▶ REQUEST: Stop after the line containing "z+.05).build('band', steel, ch)": print each line exactly from the first line of the listing up to that point.
[START OF INFORMATION SHOWN]
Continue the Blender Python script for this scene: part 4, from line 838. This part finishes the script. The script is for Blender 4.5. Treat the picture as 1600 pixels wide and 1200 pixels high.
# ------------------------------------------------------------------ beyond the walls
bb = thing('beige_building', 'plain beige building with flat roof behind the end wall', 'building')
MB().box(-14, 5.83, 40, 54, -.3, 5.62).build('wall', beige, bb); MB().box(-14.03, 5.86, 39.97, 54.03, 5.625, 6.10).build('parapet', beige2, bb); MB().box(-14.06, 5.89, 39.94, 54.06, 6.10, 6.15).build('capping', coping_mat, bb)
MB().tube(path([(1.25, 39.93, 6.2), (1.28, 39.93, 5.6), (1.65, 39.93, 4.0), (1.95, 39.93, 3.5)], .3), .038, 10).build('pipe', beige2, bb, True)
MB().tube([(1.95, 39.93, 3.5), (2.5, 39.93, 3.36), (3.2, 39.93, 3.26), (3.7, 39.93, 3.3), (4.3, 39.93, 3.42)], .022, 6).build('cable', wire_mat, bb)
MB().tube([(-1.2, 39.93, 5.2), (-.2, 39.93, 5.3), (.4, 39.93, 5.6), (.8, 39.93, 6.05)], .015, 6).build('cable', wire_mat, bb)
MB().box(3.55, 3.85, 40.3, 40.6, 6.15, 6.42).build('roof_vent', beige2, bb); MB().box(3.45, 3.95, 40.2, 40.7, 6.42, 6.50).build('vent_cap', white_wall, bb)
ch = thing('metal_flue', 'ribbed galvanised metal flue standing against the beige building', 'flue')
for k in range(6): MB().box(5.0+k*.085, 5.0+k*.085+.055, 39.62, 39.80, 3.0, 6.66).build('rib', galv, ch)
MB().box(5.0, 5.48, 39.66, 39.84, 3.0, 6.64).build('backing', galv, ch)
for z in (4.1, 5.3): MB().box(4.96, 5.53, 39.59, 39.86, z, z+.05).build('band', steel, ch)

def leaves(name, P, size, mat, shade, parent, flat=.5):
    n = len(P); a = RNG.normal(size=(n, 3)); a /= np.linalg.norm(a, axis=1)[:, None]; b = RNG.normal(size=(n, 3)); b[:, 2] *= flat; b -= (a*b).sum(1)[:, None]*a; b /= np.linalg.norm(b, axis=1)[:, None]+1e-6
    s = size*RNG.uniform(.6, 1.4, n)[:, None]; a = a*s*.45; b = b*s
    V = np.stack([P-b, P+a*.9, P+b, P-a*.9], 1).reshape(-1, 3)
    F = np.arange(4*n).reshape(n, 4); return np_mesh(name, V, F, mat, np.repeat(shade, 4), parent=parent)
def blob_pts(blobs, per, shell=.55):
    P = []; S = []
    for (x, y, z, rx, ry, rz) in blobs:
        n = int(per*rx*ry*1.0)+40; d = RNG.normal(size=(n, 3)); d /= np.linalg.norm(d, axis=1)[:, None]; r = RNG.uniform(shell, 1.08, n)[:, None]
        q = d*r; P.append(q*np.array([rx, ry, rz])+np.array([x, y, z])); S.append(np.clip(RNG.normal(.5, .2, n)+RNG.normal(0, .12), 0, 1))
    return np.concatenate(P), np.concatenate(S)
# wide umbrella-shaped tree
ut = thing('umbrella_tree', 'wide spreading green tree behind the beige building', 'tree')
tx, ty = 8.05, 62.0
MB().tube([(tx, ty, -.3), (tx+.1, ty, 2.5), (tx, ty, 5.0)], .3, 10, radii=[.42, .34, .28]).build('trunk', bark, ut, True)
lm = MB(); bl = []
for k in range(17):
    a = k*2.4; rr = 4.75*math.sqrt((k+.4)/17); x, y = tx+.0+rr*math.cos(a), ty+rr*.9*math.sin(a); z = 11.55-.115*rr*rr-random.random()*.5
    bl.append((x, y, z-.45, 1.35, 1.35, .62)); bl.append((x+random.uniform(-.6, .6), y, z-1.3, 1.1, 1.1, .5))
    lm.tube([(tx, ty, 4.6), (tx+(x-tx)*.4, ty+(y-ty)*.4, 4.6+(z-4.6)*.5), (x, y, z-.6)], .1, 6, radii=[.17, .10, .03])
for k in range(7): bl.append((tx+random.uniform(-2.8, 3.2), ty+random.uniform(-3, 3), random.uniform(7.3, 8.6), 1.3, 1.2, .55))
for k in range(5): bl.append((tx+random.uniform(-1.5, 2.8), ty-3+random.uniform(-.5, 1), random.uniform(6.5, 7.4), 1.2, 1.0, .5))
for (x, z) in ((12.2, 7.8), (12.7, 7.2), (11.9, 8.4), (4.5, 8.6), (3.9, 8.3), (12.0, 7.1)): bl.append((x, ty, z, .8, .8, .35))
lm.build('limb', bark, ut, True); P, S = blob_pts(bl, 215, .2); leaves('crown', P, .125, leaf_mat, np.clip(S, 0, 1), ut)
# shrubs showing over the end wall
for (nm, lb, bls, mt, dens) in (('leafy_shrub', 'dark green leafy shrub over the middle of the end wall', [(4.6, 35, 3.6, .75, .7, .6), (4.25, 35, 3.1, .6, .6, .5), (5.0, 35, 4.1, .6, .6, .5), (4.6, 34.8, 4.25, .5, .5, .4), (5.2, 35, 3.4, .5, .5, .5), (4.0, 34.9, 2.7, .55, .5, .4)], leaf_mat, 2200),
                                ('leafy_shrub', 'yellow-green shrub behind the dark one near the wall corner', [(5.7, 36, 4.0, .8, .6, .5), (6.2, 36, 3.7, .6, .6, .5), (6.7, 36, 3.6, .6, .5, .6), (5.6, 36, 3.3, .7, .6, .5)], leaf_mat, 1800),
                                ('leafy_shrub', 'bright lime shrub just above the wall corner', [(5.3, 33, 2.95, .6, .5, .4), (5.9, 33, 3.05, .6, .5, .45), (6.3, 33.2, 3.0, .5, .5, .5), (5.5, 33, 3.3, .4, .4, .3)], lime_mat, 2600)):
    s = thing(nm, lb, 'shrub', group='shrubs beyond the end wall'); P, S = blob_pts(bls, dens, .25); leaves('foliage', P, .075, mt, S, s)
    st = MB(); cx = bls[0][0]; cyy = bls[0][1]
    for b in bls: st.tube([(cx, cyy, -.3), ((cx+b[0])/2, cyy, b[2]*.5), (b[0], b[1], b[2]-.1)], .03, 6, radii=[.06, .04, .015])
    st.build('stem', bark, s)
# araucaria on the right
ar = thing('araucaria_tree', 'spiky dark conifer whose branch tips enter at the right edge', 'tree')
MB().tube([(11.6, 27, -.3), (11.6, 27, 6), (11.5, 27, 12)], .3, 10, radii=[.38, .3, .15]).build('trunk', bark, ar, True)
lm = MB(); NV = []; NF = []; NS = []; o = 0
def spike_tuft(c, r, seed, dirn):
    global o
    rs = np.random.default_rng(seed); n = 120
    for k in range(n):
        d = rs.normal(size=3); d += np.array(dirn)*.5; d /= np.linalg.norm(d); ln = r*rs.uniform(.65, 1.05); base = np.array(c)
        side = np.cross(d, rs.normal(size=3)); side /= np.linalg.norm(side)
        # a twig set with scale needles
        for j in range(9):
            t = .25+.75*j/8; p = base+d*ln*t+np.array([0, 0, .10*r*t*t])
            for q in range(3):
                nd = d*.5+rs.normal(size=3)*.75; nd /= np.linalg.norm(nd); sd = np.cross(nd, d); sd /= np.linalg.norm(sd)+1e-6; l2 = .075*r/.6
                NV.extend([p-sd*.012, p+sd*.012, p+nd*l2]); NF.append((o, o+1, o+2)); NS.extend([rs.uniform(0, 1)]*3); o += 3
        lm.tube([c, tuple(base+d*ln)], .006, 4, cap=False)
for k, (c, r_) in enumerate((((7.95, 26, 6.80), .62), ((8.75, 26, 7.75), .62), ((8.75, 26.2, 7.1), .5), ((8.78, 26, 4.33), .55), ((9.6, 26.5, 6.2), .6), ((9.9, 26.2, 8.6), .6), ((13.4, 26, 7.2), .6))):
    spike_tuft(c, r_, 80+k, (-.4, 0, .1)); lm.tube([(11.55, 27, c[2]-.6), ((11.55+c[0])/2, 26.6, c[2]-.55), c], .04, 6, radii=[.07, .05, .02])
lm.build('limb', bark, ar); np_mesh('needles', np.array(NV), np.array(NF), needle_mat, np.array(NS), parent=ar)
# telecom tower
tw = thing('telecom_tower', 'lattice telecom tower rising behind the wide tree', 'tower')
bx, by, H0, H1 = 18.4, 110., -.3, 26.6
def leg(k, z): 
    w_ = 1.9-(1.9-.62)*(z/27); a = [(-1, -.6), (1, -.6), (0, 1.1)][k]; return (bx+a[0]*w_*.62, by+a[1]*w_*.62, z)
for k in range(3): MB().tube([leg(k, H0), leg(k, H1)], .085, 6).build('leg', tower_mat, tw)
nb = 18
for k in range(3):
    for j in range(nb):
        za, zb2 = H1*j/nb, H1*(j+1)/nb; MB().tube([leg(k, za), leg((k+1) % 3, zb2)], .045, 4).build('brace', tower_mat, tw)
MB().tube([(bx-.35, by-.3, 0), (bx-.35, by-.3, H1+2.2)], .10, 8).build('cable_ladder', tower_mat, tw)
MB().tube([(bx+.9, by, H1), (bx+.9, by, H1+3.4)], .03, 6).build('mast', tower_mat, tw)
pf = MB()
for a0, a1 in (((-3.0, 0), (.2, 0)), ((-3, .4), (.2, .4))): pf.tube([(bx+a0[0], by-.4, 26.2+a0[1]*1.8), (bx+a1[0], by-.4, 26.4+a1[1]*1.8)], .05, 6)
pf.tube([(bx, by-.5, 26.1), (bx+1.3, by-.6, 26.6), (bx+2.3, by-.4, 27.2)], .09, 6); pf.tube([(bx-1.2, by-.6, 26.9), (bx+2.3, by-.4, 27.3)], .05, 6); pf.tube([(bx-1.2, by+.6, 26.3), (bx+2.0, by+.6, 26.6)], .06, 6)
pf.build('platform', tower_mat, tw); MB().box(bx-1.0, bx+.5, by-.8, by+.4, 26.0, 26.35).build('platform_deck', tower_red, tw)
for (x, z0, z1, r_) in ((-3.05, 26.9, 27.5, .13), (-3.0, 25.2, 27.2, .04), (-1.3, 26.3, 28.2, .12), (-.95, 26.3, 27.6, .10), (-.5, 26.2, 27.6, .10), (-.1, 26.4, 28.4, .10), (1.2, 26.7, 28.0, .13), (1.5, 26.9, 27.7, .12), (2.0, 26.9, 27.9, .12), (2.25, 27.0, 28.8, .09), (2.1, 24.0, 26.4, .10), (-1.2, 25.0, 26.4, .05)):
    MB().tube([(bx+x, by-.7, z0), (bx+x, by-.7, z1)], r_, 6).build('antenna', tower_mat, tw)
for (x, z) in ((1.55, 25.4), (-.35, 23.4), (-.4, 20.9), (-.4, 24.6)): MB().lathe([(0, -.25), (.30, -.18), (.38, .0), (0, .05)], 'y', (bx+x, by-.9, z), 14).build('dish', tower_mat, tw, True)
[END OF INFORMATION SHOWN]
▶ RESPONSE FOR THIS EXERCISE:
Continue the Blender Python script for this scene: part 4, from line 838. This part finishes the script. The script is for Blender 4.5. Treat the picture as 1600 pixels wide and 1200 pixels high.
# ------------------------------------------------------------------ beyond the walls
bb = thing('beige_building', 'plain beige building with flat roof behind the end wall', 'building')
MB().box(-14, 5.83, 40, 54, -.3, 5.62).build('wall', beige, bb); MB().box(-14.03, 5.86, 39.97, 54.03, 5.625, 6.10).build('parapet', beige2, bb); MB().box(-14.06, 5.89, 39.94, 54.06, 6.10, 6.15).build('capping', coping_mat, bb)
MB().tube(path([(1.25, 39.93, 6.2), (1.28, 39.93, 5.6), (1.65, 39.93, 4.0), (1.95, 39.93, 3.5)], .3), .038, 10).build('pipe', beige2, bb, True)
MB().tube([(1.95, 39.93, 3.5), (2.5, 39.93, 3.36), (3.2, 39.93, 3.26), (3.7, 39.93, 3.3), (4.3, 39.93, 3.42)], .022, 6).build('cable', wire_mat, bb)
MB().tube([(-1.2, 39.93, 5.2), (-.2, 39.93, 5.3), (.4, 39.93, 5.6), (.8, 39.93, 6.05)], .015, 6).build('cable', wire_mat, bb)
MB().box(3.55, 3.85, 40.3, 40.6, 6.15, 6.42).build('roof_vent', beige2, bb); MB().box(3.45, 3.95, 40.2, 40.7, 6.42, 6.50).build('vent_cap', white_wall, bb)
ch = thing('metal_flue', 'ribbed galvanised metal flue standing against the beige building', 'flue')
for k in range(6): MB().box(5.0+k*.085, 5.0+k*.085+.055, 39.62, 39.80, 3.0, 6.66).build('rib', galv, ch)
MB().box(5.0, 5.48, 39.66, 39.84, 3.0, 6.64).build('backing', galv, ch)
for z in (4.1, 5.3): MB().box(4.96, 5.53, 39.59, 39.86, z, z+.05).build('band', steel, ch)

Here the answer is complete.